For a science fiction novel, this book is surprisingly a tear jerker.

While there is a very slow build, once the scene switches and the characters land in Belvin, the writing becomes even more artistic and tugs at the reader's emotions through dialogue, description of the beauty and ugliness of the planet, and for events that happen while there.

There are a lot of good lessons in this book such as not chasing your past, but not forgetting it, either. One of the best lessons in the book can be summed up in this paragraph:

"It's too late to change what I did. It's too late to apologize. It's too late to forget. But like Victoria said, sometimes you need a reminder that your past happened, a reminder that you can still forgive yourself for the way you were before you became what you are now." -S. Alex Martin, Embassy, page 332.
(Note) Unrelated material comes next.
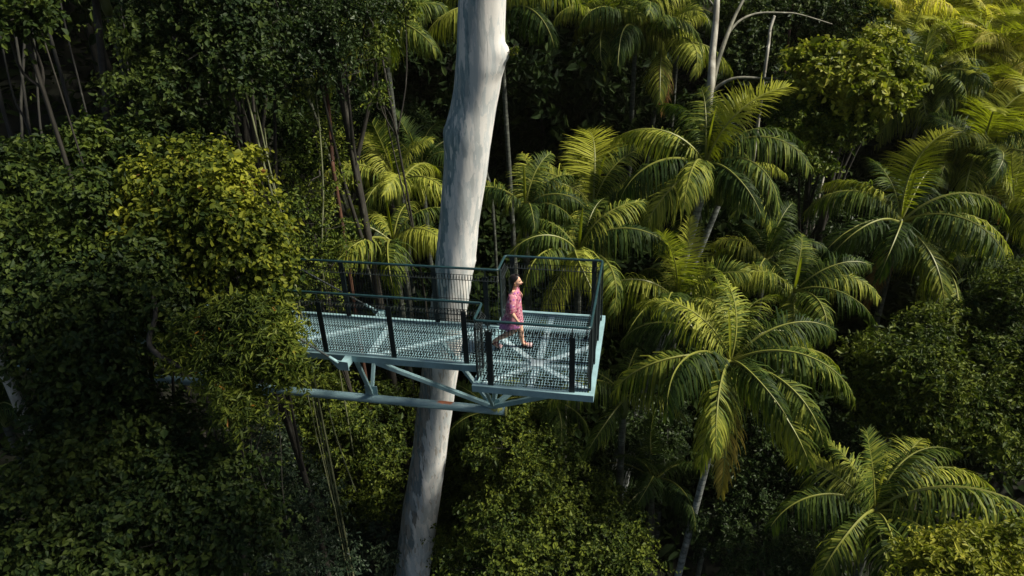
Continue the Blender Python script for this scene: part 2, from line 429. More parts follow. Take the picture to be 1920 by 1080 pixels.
def spear_mesh():
    mb = MB()
    z = np.linspace(0, 1, 14); w = .045 * np.sin(np.clip(z, .03, .97) * PI) ** .6
    V = []
    for i in range(14):
        for a, b in ((-1, .0), (0, .6), (1, .0)): V.append((z[i] * .12 * z[i] + b * w[i], a * w[i], z[i]))
    F = []
    for i in range(13):
        for k in range(2): F.append((i * 3 + k, i * 3 + k + 1, i * 3 + 4 + k, i * 3 + 3 + k))
    return np_mesh('spear_leaf', V, F, MT['frond_young'], True)
SPEAR = spear_mesh()
SHAFT = None
_mb = MB(); _mb.tube([(0, 0, -.26), (0, 0, -.2), (0, 0, -.1), (0, 0, 0), (0, 0, .04)], [.036, .05, .045, .034, .015], 10); SHAFT = np_mesh('crownshaft', np.concatenate(_mb.V), np.concatenate(_mb.F4), MT['shaft'], True, np.concatenate(_mb.F3))
def flower_mesh():
    rg = np.random.default_rng(5); mb = MB()
    for k in range(34):
        a = rg.uniform(0, 6.28); o = .12 * rg.random(); e = np.array([math.cos(a) * (.1 + o), math.sin(a) * (.1 + o), -.16 - .14 * rg.random()])
        mb.tube(spline([(0, 0, 0), e * np.array([.9, .9, .25]), e], 6), np.linspace(.006, .003, 6), 4)
    return np_mesh('flower_cluster', np.concatenate(mb.V), np.concatenate(mb.F4), MT['rachis'], True, np.concatenate(mb.F3))
FLOWER = flower_mesh()

def palm(label, px, py, d, fl=2.8, n=11, seed=0, lean=(0, 0), kind='frond', young=1, dead=0, trunk='palm_trunk', fronds=None, spear=True, group=None, tr=.1, flower=False, foot_px=None, yellow=(), fat=1.):
    rg = random.Random(seed); fl = fl * 1.12
    cr = P(px, py, d)
    if foot_px is not None:
        q = P(foot_px[0], foot_px[1], foot_px[2]); dirv = q - cr; dirv = dirv / -dirv[2]
        ft = cr + dirv * 8.0
        for _ in range(6): ft = cr + dirv * (cr[2] - ground_z(ft))
    else:
        ft = cr + np.array([lean[0], lean[1], 0.]); ft[2] = ground_z(ft) - .1
    t = thing('palm', label, 'palm tree', ft, group)
    o0 = ORIG[t]
    sh_b = cr - np.array([0, 0, .24 * fl])
    dn = unit(ft - cr)
    md = (ft + sh_b) / 2 + np.array([lean[0] * -.1, lean[1] * -.1, 0])
    mb = MB(); pts = spline([ft, md, sh_b + dn * 0.02], 16); mb.tube(pts, np.linspace(tr * 1.25, tr * .85, 16), 10); mb.build('trunk', MT[trunk], t, True)
    s = link('crownshaft', SHAFT, t, Vector(cr - o0)); s.scale = (fl * 1.0,) * 3
    az0 = rg.uniform(0, 360)
    if fronds is None:
        fronds = []
        n = n + 3
        for i in range(n):
            age = i / (n - 1)
            fronds.append((az0 + i * 137.5 + rg.uniform(-14, 14), min(6, int(.4 + age * 5.6 + rg.uniform(-.4, .4))), rg.uniform(.86, 1.1)))
    for k, (az, b, sc) in enumerate(fronds):
        if k < young and b <= 2: me = FR['young', 1, rg.randrange(3)]
        else:
            nv = NVAR[kind]; sc *= (.8, .84, .92, 1, 1, 1, 1)[b]
            me = FR[kind, b, rg.randrange(nv)]
        f = link('frond', me, t, Vector(cr - o0) + Vector((0, 0, rg.uniform(-.04, .03) * fl)))
        f.rotation_euler = (rad(rg.uniform(-20, 20)), rad(rg.uniform(-9, 9)), rad(az)); f.scale = (fl * sc,) * 3
    for k in range(dead):
        f = link('dead_frond', FR['dead', 6, k % 2], t, Vector(cr - o0) - Vector((0, 0, .12 * fl)))
        f.rotation_euler = (0, 0, rg.uniform(0, 6.28)); f.scale = (fl * .75,) * 3
    for k, az in enumerate(yellow):
        f = link('yellowing_frond', FR['yellow', 6, k % 2], t, Vector(cr - o0) - Vector((0, 0, .05 * fl))); f.rotation_euler = (0, 0, rad(az)); f.scale = (fl * .95,) * 3
    if spear:
        f = link('spear_leaf', SPEAR, t, Vector(cr - o0)); f.scale = (fl * .36 * fat, fl * .36 * fat, fl * .5); f.rotation_euler = (rad(rg.uniform(-8, 8)), rad(rg.uniform(-8, 8)), rg.uniform(0, 6))
    if flower:
        f = link('flower_cluster', FLOWER, t, Vector(cr - o0) - Vector((0, 0, .26 * fl))); f.scale = (fl * .8,) * 3
    return t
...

These are just some things that bothered me while reading.

There are a lot of details. In science fiction, that's great. But honestly, it becomes a little much in this novel. It's great that the worlds and science of it all is so researched, but there are added details that the reader really doesn't care about. For example, it's really not important which colors which section of his report are supposed to be highlighted unless it adds to the story. It didn't, so it, and other few facts, could be left out.

There's a point where Arman wants to learn an old language and his boss tells him that he'll have to ask around to see if anyone knows it because most languages are dead except for Standard. Latin is a dead language, but people nowadays can look it up on Google. This novel is supposed to be set in the far, far future, so it would be assumed that things would be easier, not harder.

There must have been some way for Arman to look up the languages on his own instead of going to the ancient door-to-door (or in this case, face-to-face) technique.


Overall this book was a very odd mix of science-fiction and New Adult that somehow worked into an emotional, teetering on romance novel simply set in space. The world is deeply enhanced and researched, taking the readers to worlds unknown. It may not be perfect, but it's still an enjoyable read.